Minimizada la fecha, desposeída de su verdadero significado -la muerte del general abre la transición-, la relativización de la fecha contagia a la correspondiente del régimen autoritario del general Franco y, las dos, acaban arrojando un saldo de lejanía y de irrealidad sobre aquella triste experiencia de modo que las nuevas generaciones nos miran entre incrédulas y divertidas a quienes les explicamos cuáles eran las claves y la verdadera naturaleza de los casi cuarenta años de empeño en eliminar, castigar, perseguir y cuando menos ridiculizar -por este orden o cualquier otro-, soberanía popular, libertades públicas, pluralismo, seguridad jurídica, partidos políticos, libertad sindical, asociacionismo libre, los derechos lingüísticos de los usuarios de lenguas diferentes a la castellana... dignidad de hombres y mujeres libres, autogobierno de nacionalidades y regiones y, en fin, todo aquello que ahora forma parte de la normalidad constitucional.

El franquismo, lejos de ser fruto de una intención correctora del rumbo político que España había tomado en los años treinta, convirtió la revolución proletaria en pretexto para eliminar todo aquello que recordase a la modernidad y al imparable proceso hacia la libertad y la igualdad. Encarceló a quien se le opuso y no sólo a quienes hizo responsables de la revolución. Destiló un modelo político piramidal que convertía en inimputable al general y diseñó una eficaz red de control social y policial de cuanta disidencia osase aparecer.

Cuando, ingenuos, muchos jóvenes de las postrimerías del franquismo decidimos alinearnos en la abierta oposición a la miseria intelectual y política del régimen, éste aun tuvo la desvergüenza de tratarnos como si hubiésemos sido combatientes vencidos del bando republicano imponiéndonos castigos ejemplares para escarmiento de otros y humillación de nuestras familias.
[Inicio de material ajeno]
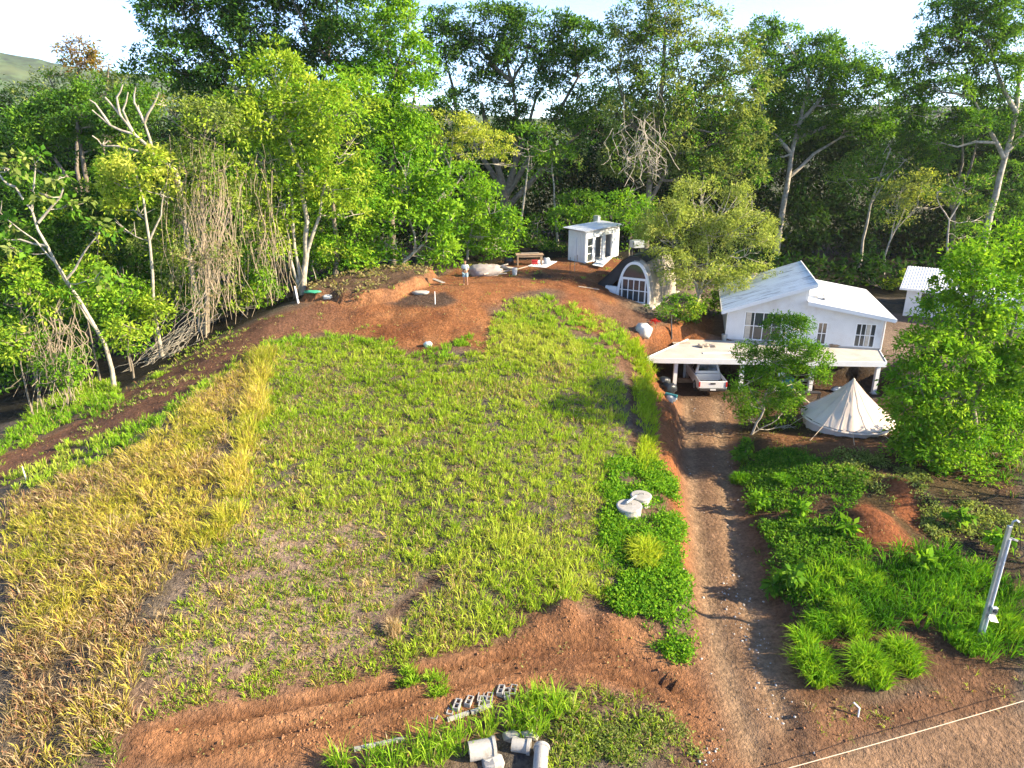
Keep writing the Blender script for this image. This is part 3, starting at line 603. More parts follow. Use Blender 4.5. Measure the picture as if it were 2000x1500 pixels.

Olvidarse de que el 20-N fue el fin de aquello, no nos va a ir nada bien a quienes, por ejemplo, Benito Sanz recupera del fondo de esta ataraxia democrática en su reciente libro de Rojos y demócratas. La oposición al franquismo en la Universidad de Valencia. 1939-1975. Y, en lo personal, sin Franco yo habría sido un liberal moderado, y notario.